▼

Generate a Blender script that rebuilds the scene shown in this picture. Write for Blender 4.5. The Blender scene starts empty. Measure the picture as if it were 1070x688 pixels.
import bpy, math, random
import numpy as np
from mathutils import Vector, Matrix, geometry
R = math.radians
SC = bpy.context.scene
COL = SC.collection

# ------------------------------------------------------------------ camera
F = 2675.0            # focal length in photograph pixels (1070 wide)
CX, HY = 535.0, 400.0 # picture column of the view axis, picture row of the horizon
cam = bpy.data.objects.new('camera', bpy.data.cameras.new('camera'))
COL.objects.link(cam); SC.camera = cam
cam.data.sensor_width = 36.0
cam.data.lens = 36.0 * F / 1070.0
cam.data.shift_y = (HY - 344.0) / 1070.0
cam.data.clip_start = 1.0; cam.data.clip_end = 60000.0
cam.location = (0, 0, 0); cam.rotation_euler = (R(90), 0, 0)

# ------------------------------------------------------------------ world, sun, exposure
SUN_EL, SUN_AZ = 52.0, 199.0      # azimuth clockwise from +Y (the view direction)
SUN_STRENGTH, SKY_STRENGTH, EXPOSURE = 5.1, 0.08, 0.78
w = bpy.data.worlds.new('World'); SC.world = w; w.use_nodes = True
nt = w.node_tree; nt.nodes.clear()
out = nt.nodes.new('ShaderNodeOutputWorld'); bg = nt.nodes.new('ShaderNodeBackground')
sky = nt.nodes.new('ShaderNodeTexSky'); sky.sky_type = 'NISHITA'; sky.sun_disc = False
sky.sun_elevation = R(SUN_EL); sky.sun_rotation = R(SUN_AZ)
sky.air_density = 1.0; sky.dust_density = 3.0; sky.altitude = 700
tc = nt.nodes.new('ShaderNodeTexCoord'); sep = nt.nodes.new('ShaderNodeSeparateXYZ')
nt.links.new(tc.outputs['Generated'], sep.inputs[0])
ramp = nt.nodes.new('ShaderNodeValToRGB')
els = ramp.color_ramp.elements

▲

**AIM**. Copy each line of the listing that includes "picture".

**SOLUTION FOR THIS PROBLEM**.
Generate a Blender script that rebuilds the scene shown in this picture. Write for Blender 4.5. The Blender scene starts empty. Measure the picture as if it were 1070x688 pixels.
CX, HY = 535.0, 400.0 # picture column of the view axis, picture row of the horizon